What to work on - Everything from the first line of the data below through the line that contains "C = scene.collection" should be written out exactly, please, and nothing more; the pictures stay out.

Data provided -
|---|

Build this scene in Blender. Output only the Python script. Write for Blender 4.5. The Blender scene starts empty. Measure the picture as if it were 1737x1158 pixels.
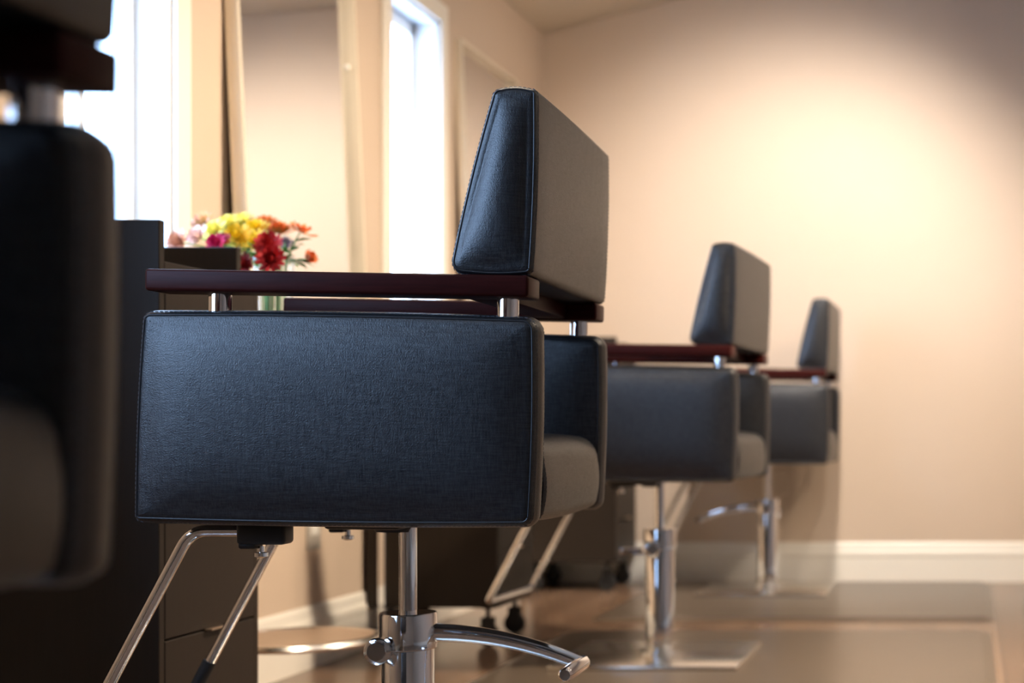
import bpy, bmesh, math, random
from mathutils import Vector, Matrix
random.seed(7)
PI = math.pi
scene = bpy.context.scene
C = scene.collection

# ------------------------------------------------------------------ camera
cam_d = bpy.data.cameras.new('camera')
cam_d.sensor_width = 36.0
cam_d.lens = 2700.0 / 1737.0 * 36.0
cam_d.shift_x = -(1640.0 - 868.5) / 1737.0      # the frame is a crop: the optical axis looks along the row of chairs
cam_d.shift_y = (724.0 - 579.0) / 1737.0
cam_d.clip_start = 0.05
cam_d.dof.use_dof = True
cam_d.dof.focus_distance = 2.53
cam_d.dof.aperture_fstop = 3.0
cam = bpy.data.objects.new('camera', cam_d); C.objects.link(cam)
cam.location = (0, 0, 0.73); cam.rotation_euler = (PI / 2, 0, 0)
scene.camera = cam

# ------------------------------------------------------------------ view, world, daylight
vs = scene.view_settings
vs.view_transform = 'Standard'; vs.look = 'None'; vs.gamma = 1.0; vs.use_curve_mapping = False
vs.exposure = 0.62
w = bpy.data.worlds.new('daylight'); scene.world = w; w.use_nodes = True
bg = w.node_tree.nodes['Background']
bg.inputs[0].default_value = (0.41, 0.63, 1.0, 1); bg.inputs[1].default_value = 11.0

def area(name, loc, rot, sx, sy, portal=True, energy=0, col=(1, 1, 1)):
    l = bpy.data.lights.new(name, 'AREA'); l.shape = 'RECTANGLE'; l.size = sx; l.size_y = sy
    l.energy = energy; l.color = col
    l.cycles.is_portal = portal
    o = bpy.data.objects.new(name, l); C.objects.link(o); o.location = loc; o.rotation_euler = rot
    return o

WX, FY, BY, RX = -2.0, 7.5, -2.6, 3.6          # window wall, far wall, shop front, right wall
WIN = [(0.80, 2.05), (3.5, 4.0), (5.5, 6.02)]  # first window is unseen, sized to throw blue light on the leather
SILL, HEAD = 0.90, 2.26
for (a, b) in WIN:                              # sky portals in the two narrow windows and the unseen, widened first one
    area('daylight_portal', (WX - 0.16, (a + b) / 2, (SILL + HEAD) / 2), (0, -PI / 2, 0), HEAD - SILL, b - a)

WARM = (1.0, 0.82, 0.62)
SPOTS = [  # x, y, ceiling z, aim x, aim y, aim z, energy, cone, blend
    (-0.45, 5.45, 2.78, -0.82, 7.5, 1.08, 285, 80, 0.85),
    (1.30, 5.60, 2.78, 1.00, 5.9, 0, 85, 145, 0.9),  # added, unseen: warm fill for the right of the room
    (0.80, 4.20, 2.78, -1.70, 4.9, 0.35, 520, 84, 0.8),  # added, unseen: brightens the window wall below the shelf
    (-1.15, 3.20, 2.775, -1.40, 3.3, 0, 60, 120, 0.8),  # added, unseen: warm fill along the window wall
    (-1.15, 1.20, 2.775, -1.40, 1.2, 0, 4, 120, 0.8),  # added, unseen: very faint fill near the foreground chair
    (1.50, 4.40, 2.78, 0.20, 5.2, 0, 110, 132, 0.35),  # added, unseen: fill from the right, cone kept off the foreground chair
    (1.30, 1.80, 2.78, 1.30, 1.8, 0, 20, 120, 0.8),  # added, unseen: weak fill over the open floor
    (0.20, 5.30, 2.78, -1.60, 7.5, 1.20, 85, 90, 1.0),  # added, unseen: brightens the left part of the far wall
]
for (x, y, z, ax, ay, az, e, cone, bl) in SPOTS:
    l = bpy.data.lights.new('downlight_lamp', 'SPOT'); l.energy = e; l.color = (1.0, 0.905, 0.81) if az > 1 else WARM
    l.spot_size = math.radians(cone); l.spot_blend = bl; l.shadow_soft_size = 0.09
    o = bpy.data.objects.new('downlight_lamp', l); C.objects.link(o); o.location = (x, y, z - 0.03)
    d = Vector((ax - x, ay - y, az - z)); o.rotation_euler = d.to_track_quat('-Z', 'Y').to_euler()

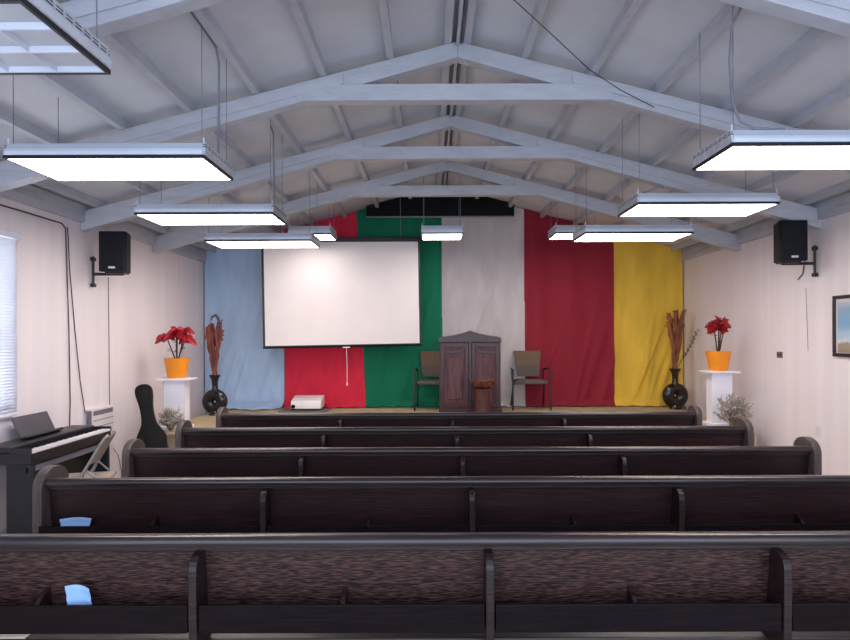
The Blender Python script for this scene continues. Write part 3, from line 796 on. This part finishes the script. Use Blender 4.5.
# local: x negative to the wall, y along the length
MB().box(-.40, .0, 0, LP, zk-.10, zk-.012, .008).out('key_bed', 'piano', t)
MB().box(-.40, -.165, 0, LP, zk-.012, zk+.04, .012).out('control_panel', 'piano', t)
m = MB(); nk = 52
for i in range(nk):
    a = .019+(LP-.038)*i/nk; b = .019+(LP-.038)*(i+1)/nk-.0012
    m.box(-.165, .0, a, b, zk-.014, zk+.004)
m.out('white_keys', 'keys', t)
m = MB()
for i in range(nk-1):
    if i % 7 in (0, 1, 3, 4, 5):
        a = .019+(LP-.038)*(i+1)/nk; m.box(-.165, -.075, a-.006, a+.006, zk+.004, zk+.014, .002)
m.out('black_keys', 'black', t)
for a, b in ((0, .018), (LP-.018, LP)):
    MB().box(-.165, .004, a, b, zk-.02, zk+.028, .005).out('cheek_block', 'piano', t)
for y in (.03, LP-.07):
    MB().box(-.215, .0, y, y+.04, .02, zk-.10, .004).out('side_panel', 'pianoside', t)
    MB().box(-.40, .06, y-.01, y+.05, 0, .045, .01).out('foot', 'piano', t)
MB().box(-.17, -.145, .07, LP-.07, .20, .60, .003).out('modesty_panel', 'piano', t)
MB().box(-.06, -.035, .03, LP-.20, zk-.175, zk-.125, .004).out('front_rail', 'steel', t)
MB().lathe([(.03, 0), (.03, .02), (.02, .03)], 14, Matrix.Translation((-.035, LP-.18, zk-.14)) @ Matrix.Rotation(math.pi/2, 4, 'Y')).out('knob', 'steel', t)
# music rest leaning back to the wall
rot = Matrix.Translation((-.30, .36, zk+.045)) @ Matrix.Rotation(math.radians(-25), 4, 'Y')
r_ = MB(); r_.box(-.006, .006, 0, .50, 0, .205, .003, M=rot); rr = r_.out('music_rest', 'rest', t)
MB().box(-.006, .05, -.01, .55, -.008, .012, .003, M=rot).out('ledge', 'piano', rr)

# folding chair facing the piano
t = thing('folding_chair', 'grey beige metal folding chair pulled up to the digital piano', 'chair', (-2.965, 5.50, 0), math.radians(14))
for s in (-1, 1):
    y = s*.21
    MB().tube([(-.20, y, 0), (-.02, y, .43), (.08, y, .60), (.17, y*.97, .76), (.195, y*.85, .80), (.20, y*.5, .812)], .012).out('side_tube', 'foldchair', t, True)
    MB().tube([(.24, y*.9, 0), (.06, y*.9, .40), (-.06, y*.9, .43)], .011).out('rear_leg', 'foldchair', t, True)
    MB().tube([(.005, y*.93, .445), (.055, y*.93, .545), (.15, y*.93, .45)], .010).out('brace', 'foldchair', t, True)
MB().grid(lambda u, v: Vector((.065+.115*v+.025*math.sin(math.pi*u), -.205+.41*u, .585+.215*v)), 12, 8, .006).out('backrest', 'foldchair', t, True)
MB().box(-.21, .21, -.20, .20, .425, .452, .01).out('seat', 'foldseat', t, True)

# guitar case leaning on the stage edge
t = thing('guitar_case', 'black guitar case leaning upright against the stage edge at left', 'guitar case')
half0 = [(0, .0), (.10, .0), (.165, .03), (.195, .10), (.198, .18), (.175, .27), (.14, .33), (.125, .38), (.13, .43), (.135, .48), (.12, .54), (.085, .60), (.062, .66), (.055, .80), (.065, .90), (.078, .98), (.075, 1.05), (.05, 1.085), (0, 1.095)]
half = [(x*1.18, z*1.03) for x, z in half0]
def smooth(p):
    q = []
    for i in range(len(p)-1):
        a, b = p[i], p[i+1]; q += [(a[0]*.75+b[0]*.25, a[1]*.75+b[1]*.25), (a[0]*.25+b[0]*.75, a[1]*.25+b[1]*.75)]
    return [p[0]]+q+[p[-1]]
h_ = smooth(smooth(half))
out = h_+[(-x, z) for x, z in reversed(h_[1:-1])]
out = [p for i, p in enumerate(out) if (Vector(p)-Vector(out[i-1])).length > 1e-4]
MB().prism(out, 'Y', -.055, .055, .012).out('shell', 'case', t, True)
MB().prism([(x*1.012, (z-.5)*1.006+.5) for x, z in out], 'Y', .015, .035).out('edge_seam', 'caseedge', t)
hh = MB(); hh.tube([(.205, -.03, .12), (.225, -.03, .13), (.225, -.03, .21), (.203, -.03, .22)], .009); hh.out('handle', 'caseedge', t)
t.matrix_world = Matrix.Translation((-3.055, 7.20, .018)) @ Matrix.Rotation(math.radians(-10), 4, 'X') @ Matrix.Rotation(math.radians(-13.5), 4, 'Y') @ Matrix.Rotation(math.radians(14), 4, 'Z')

# ------------------------------------------------------------------ camera, lights, world
cam = bpy.data.cameras.new('camera'); co = bpy.data.objects.new('camera', cam); COL.objects.link(co)
cam.sensor_width = 36; cam.lens = 36*F/850
cam.shift_x = (425-VX)/850; cam.shift_y = (VY-320)/850
co.matrix_world = Matrix.Translation((0, 0, CAMZ)) @ Matrix.Rotation(math.pi/2, 4, 'X') @ Matrix.Rotation(math.radians(-.2), 4, 'Z')
cam.clip_start = .02; scn.camera = co

def area(name, loc, rot, sx, sy, power, col):
    l = bpy.data.lights.new(name, 'AREA'); l.shape = 'RECTANGLE'; l.size = sx; l.size_y = sy; l.energy = power; l.color = col
    o = bpy.data.objects.new(name, l); COL.objects.link(o); o.location = loc; o.rotation_euler = rot; return o
# daylight from behind the photographer; end wall left off to let it in
area('daylight', (XC, YN-.05, 1.7), (math.radians(90), 0, 0), 7.0, 2.9, 250, (.70, .82, 1))
# daylight outside the left window
area('window_daylight', (XL-.35, (WY0+WY1)/2, (WZ0+WZ1)/2), (0, math.radians(-90), 0), 1.5, 1.4, 50, (.92, .96, 1))
w = bpy.data.worlds.new('world'); scn.world = w; w.use_nodes = True
bg = w.node_tree.nodes['Background']; bg.inputs[0].default_value = (.62, .74, 1, 1); bg.inputs[1].default_value = .5
scn.view_settings.view_transform = 'Standard'; scn.view_settings.look = 'None'
scn.view_settings.exposure = 0; scn.view_settings.gamma = 1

|---|

Response to the task -
Build this scene in Blender. Output only the Python script. Write for Blender 4.5. The Blender scene starts empty. Measure the picture as if it were 1737x1158 pixels.
import bpy, bmesh, math, random
from mathutils import Vector, Matrix
random.seed(7)
PI = math.pi
scene = bpy.context.scene
C = scene.collection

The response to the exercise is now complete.